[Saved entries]
◇ ◇ ◇ ◇ ◇
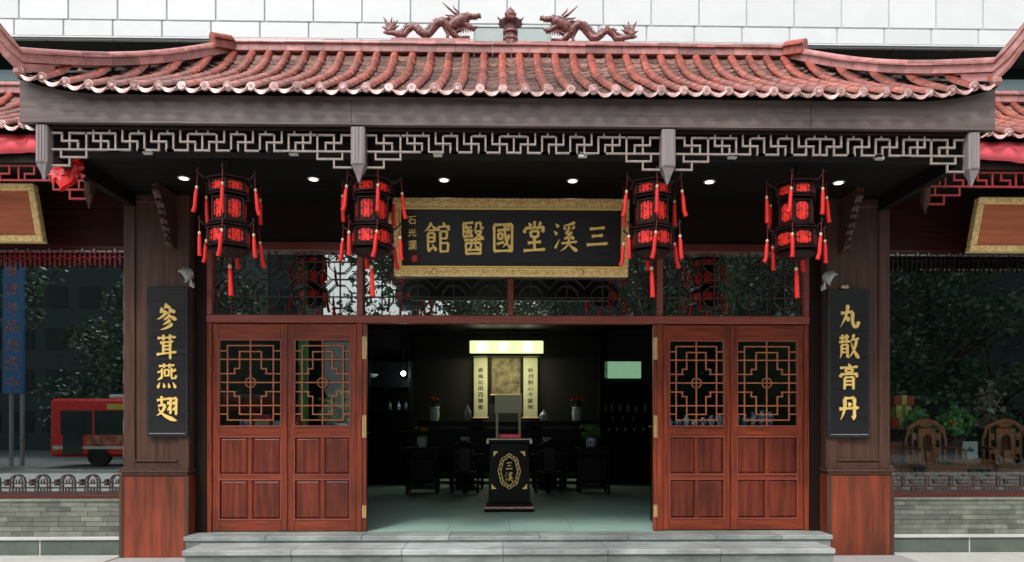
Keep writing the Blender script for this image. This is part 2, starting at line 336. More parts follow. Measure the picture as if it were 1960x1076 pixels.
BRUSH = {   # strokes of each character: kind and points in a 100 x 100 square
'三': 'h20,80 80,86;h28,50 72,54;h8,14 92,20',
'丸': 'p42,96 38,60 8,6;h12,62 68,68;v68,68 66,28 74,10 92,10;d93,8 94,30;d28,50 52,34',
'丹': 'p28,88 28,45 10,4;h28,88 76,90;v76,90 76,8;p78,8 62,18;d46,72 58,58;h4,46 96,51',
'參': 'p50,99 38,85;h38,85 58,86;d54,94 63,81;p30,82 18,67;h18,67 38,69;d34,76 42,63;p70,82 60,67;h60,67 82,70;d76,78 87,63;p50,70 30,50 4,38;n50,68 70,49 97,38;p62,50 34,35;p68,35 32,17;p77,22 50,6 20,-2',
'茸': 'h8,84 92,89;v34,98 35,74;v66,99 64,76;h20,66 80,71;v34,66 34,22;v66,68 66,0;h34,52 66,54;h34,38 66,40;h4,19 96,29',
'燕': 'h14,89 86,93;v36,99 37,82;v64,99 62,82;v40,75 41,52;h40,75 61,76;v61,76 60,52;h40,53 60,54;h8,66 30,71;v28,80 28,42;p29,48 6,36;p92,77 72,66;v72,83 72,44;h72,43 93,44;d92,42 93,55;d18,28 8,6;d36,25 39,7;d58,25 63,7;d79,28 92,6',
'翅': 'h5,82 48,87;v26,98 26,60;h10,60 42,64;p43,64 28,38 2,22;n12,50 38,24 97,2;h51,87 68,90;v68,90 67,28;d54,77 61,66;p66,54 52,42;h74,88 94,91;v94,91 93,24;d78,77 86,66;p92,54 76,42',
'散': 'h5,83 50,88;v18,97 19,66;v38,98 37,68;h3,66 54,70;p14,55 14,25 7,0;h14,55 42,57;v42,57 42,3;h14,38 42,40;h13,24 42,26;p72,99 68,82 54,66;h62,76 97,81;p85,79 74,36 46,0;n60,64 76,28 99,0',
'膏': 'd48,100 54,88;h8,83 92,88;v34,78 35,66;h34,78 67,79;v67,79 65,66;h35,66 65,67;d13,61 7,47;h11,58 90,61;d91,61 83,48;v30,46 28,0;h30,46 71,48;v71,48 71,0;h30,32 70,33;h30,18 70,19',
'館': 'p26,99 18,84 2,70;n26,95 36,82 48,75;h16,72 38,74;v14,63 14,5;h14,63 38,64;v38,64 37,35;h14,49 38,50;h14,35 38,36;p13,4 34,18;d28,28 45,6;d70,100 76,88;d54,87 51,71;h54,84 94,87;d95,87 88,74;v60,69 60,0;h60,69 85,70;v85,70 83,46;h60,46 84,47;h60,30 89,32;v89,32 87,2;h60,3 88,5',
'醫': 'h6,92 50,95;v8,92 8,52;p22,88 13,76;h18,78 44,81;h13,67 47,70;p30,80 26,62 12,55;d32,66 44,56;h8,51 50,54;p62,94 61,80 52,72;h62,93 82,95;v82,95 82,79;h82,78 95,79;h56,67 86,71;p85,71 70,54 52,47;n60,65 76,54 97,45;h12,41 88,45;v18,32 19,-2;h18,32 82,34;v82,34 81,-2;p42,42 40,22 28,15;v60,42 60,20;h60,18 75,19;h19,11 81,13;h19,0 81,1',
'國': 'v10,92 11,0;h10,92 90,95;v90,95 89,0;h10,3 90,5;h24,73 80,78;v28,62 29,44;h28,62 47,63;v47,63 46,44;h29,44 46,45;h22,27 53,34;v57,90 61,50 72,22;d72,24 84,14;p77,60 66,36 48,15;d66,90 77,80',
'堂': 'v50,100 50,79;d26,95 35,81;p76,97 65,81;d13,79 7,61;h12,76 90,80;d91,80 82,64;v34,66 36,48;h34,66 67,68;v67,68 64,48;h36,48 64,49;h22,28 78,32;v50,47 50,4;h5,2 95,7',
'溪': 'd8,94 21,82;d2,68 15,56;p6,8 14,20 24,40;p86,99 64,91 40,88;d41,85 48,73;d59,87 64,75;p84,85 73,73;p62,73 47,61;h47,61 62,59;p74,66 60,52 43,42;h43,42 76,45;d72,53 82,39;h33,25 95,31;p62,40 54,16 28,-2;n62,27 76,10 98,-2',
}
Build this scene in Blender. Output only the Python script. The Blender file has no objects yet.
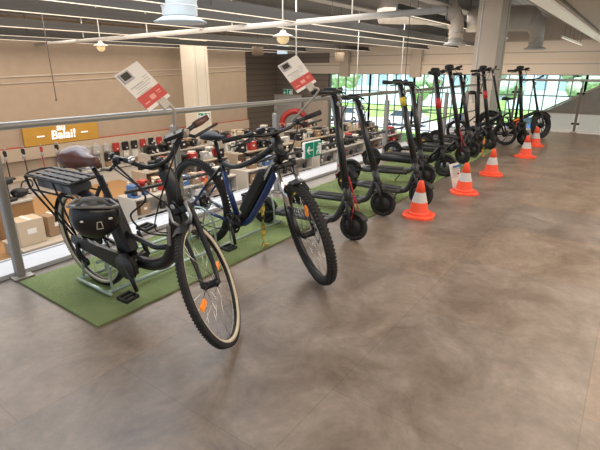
import bpy, math, random
from mathutils import Matrix, Vector
random.seed(7)
S = bpy.context.scene
COL = S.collection
PI = math.pi
R = math.radians

# ------------------------------------------------------------------ materials
MATS = {}
def mat(name, col, rough=.5, metal=0., noise=0., nscale=20., bump=0., emit=None, estr=0., trans=0., coat=0., alpha=1.):
    if name in MATS: return MATS[name]
    m = bpy.data.materials.new(name); m.use_nodes = True
    nt = m.node_tree; b = nt.nodes['Principled BSDF']
    b.inputs['Base Color'].default_value = (*col, 1)
    b.inputs['Roughness'].default_value = rough
    b.inputs['Metallic'].default_value = metal
    b.inputs['Coat Weight'].default_value = coat
    b.inputs['Transmission Weight'].default_value = trans
    b.inputs['Alpha'].default_value = alpha
    if emit:
        b.inputs['Emission Color'].default_value = (*emit, 1); b.inputs['Emission Strength'].default_value = estr
    if noise > 0 or bump > 0:
        tc = nt.nodes.new('ShaderNodeTexCoord'); n = nt.nodes.new('ShaderNodeTexNoise')
        n.inputs['Scale'].default_value = nscale; n.inputs['Detail'].default_value = 4
        nt.links.new(tc.outputs['Object'], n.inputs['Vector'])
        if noise > 0:
            r = nt.nodes.new('ShaderNodeMapRange')
            r.inputs['From Min'].default_value = .3; r.inputs['From Max'].default_value = .7
            r.inputs['To Min'].default_value = 1 - noise; r.inputs['To Max'].default_value = 1 + noise
            nt.links.new(n.outputs['Fac'], r.inputs['Value'])
            mx = nt.nodes.new('ShaderNodeMix'); mx.data_type = 'RGBA'; mx.blend_type = 'MULTIPLY'
            mx.inputs['Factor'].default_value = 1
            mx.inputs['A'].default_value = (*col, 1)
            nt.links.new(r.outputs['Result'], mx.inputs['B']); nt.links.new(mx.outputs['Result'], b.inputs['Base Color'])
        if bump > 0:
            bp = nt.nodes.new('ShaderNodeBump'); bp.inputs['Strength'].default_value = bump
            nt.links.new(n.outputs['Fac'], bp.inputs['Height']); nt.links.new(bp.outputs['Normal'], b.inputs['Normal'])
    MATS[name] = m
    return m

def floor_material():
    m = bpy.data.materials.new('stone_tiles'); m.use_nodes = True
    nt = m.node_tree; b = nt.nodes['Principled BSDF']; L = nt.links.new
    tc = nt.nodes.new('ShaderNodeTexCoord')
    mp = nt.nodes.new('ShaderNodeMapping'); mp.inputs['Location'].default_value = (-.06, .07, 0)
    L(tc.outputs['Object'], mp.inputs['Vector'])
    br = nt.nodes.new('ShaderNodeTexBrick')
    br.inputs['Scale'].default_value = 1; br.inputs['Brick Width'].default_value = 1.02; br.inputs['Row Height'].default_value = 1.025
    br.inputs['Mortar Size'].default_value = .003; br.inputs['Mortar Smooth'].default_value = .3; br.inputs['Bias'].default_value = 0
    br.inputs['Color1'].default_value = (.86, .90, .96, 1); br.inputs['Color2'].default_value = (1.10, 1.02, .93, 1); br.inputs['Mortar'].default_value = (.72, .71, .70, 1)
    L(mp.outputs['Vector'], br.inputs['Vector'])
    n1 = nt.nodes.new('ShaderNodeTexNoise'); n1.inputs['Scale'].default_value = 2.4; n1.inputs['Detail'].default_value = 12; n1.inputs['Roughness'].default_value = .70; n1.inputs['Distortion'].default_value = .6
    n2 = nt.nodes.new('ShaderNodeTexNoise'); n2.inputs['Scale'].default_value = 14; n2.inputs['Detail'].default_value = 6; n2.inputs['Roughness'].default_value = .7
    L(tc.outputs['Object'], n1.inputs['Vector']); L(tc.outputs['Object'], n2.inputs['Vector'])
    cr = nt.nodes.new('ShaderNodeValToRGB')
    e = cr.color_ramp.elements
    e[0].position = .3; e[0].color = (.120, .087, .064, 1)
    e[1].position = .72; e[1].color = (.300, .244, .200, 1)
    x = e.new(.5); x.color = (.200, .157, .124, 1)
    L(n1.outputs['Fac'], cr.inputs['Fac'])
    r = nt.nodes.new('ShaderNodeMapRange'); r.inputs['From Min'].default_value = .3; r.inputs['From Max'].default_value = .7; r.inputs['To Min'].default_value = .86; r.inputs['To Max'].default_value = 1.14
    L(n2.outputs['Fac'], r.inputs['Value'])
    m1 = nt.nodes.new('ShaderNodeMix'); m1.data_type = 'RGBA'; m1.blend_type = 'MULTIPLY'; m1.inputs['Factor'].default_value = 1
    L(cr.outputs['Color'], m1.inputs['A']); L(r.outputs['Result'], m1.inputs['B'])
    m2 = nt.nodes.new('ShaderNodeMix'); m2.data_type = 'RGBA'; m2.blend_type = 'MULTIPLY'; m2.inputs['Factor'].default_value = 1
    L(m1.outputs['Result'], m2.inputs['A']); L(br.outputs['Color'], m2.inputs['B'])
    L(m2.outputs['Result'], b.inputs['Base Color'])
    r2 = nt.nodes.new('ShaderNodeMapRange'); r2.inputs['To Min'].default_value = .26; r2.inputs['To Max'].default_value = .5
    L(n1.outputs['Fac'], r2.inputs['Value']); L(r2.outputs['Result'], b.inputs['Roughness'])
    bp = nt.nodes.new('ShaderNodeBump'); bp.inputs['Strength'].default_value = .06
    L(n2.outputs['Fac'], bp.inputs['Height']); L(bp.outputs['Normal'], b.inputs['Normal'])
    return m

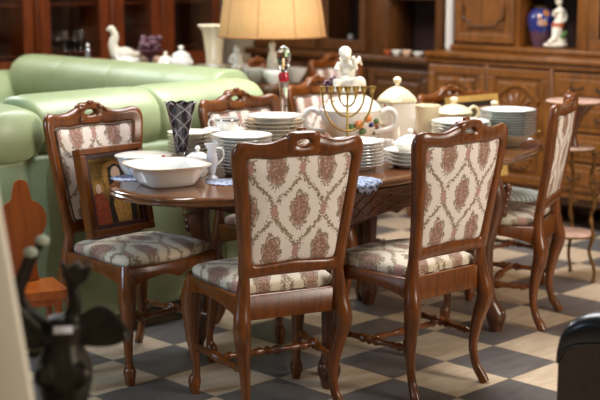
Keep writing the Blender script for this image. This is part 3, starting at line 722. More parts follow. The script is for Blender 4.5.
◇ ◇ ◇ ◇ ◇
TASK BRIEF
Give back only the lines from the one holding "Build this scene" through the one holding "R = math.radians", both kept, exactly as written. Omit the images.

TASK RESPONSE
Build this scene in Blender. Output only the Python script. The Blender file has no objects yet.
import bpy, math, random
from mathutils import Matrix, Vector
random.seed(7)
S = bpy.context.scene
COL = S.collection
PI = math.pi
R = math.radians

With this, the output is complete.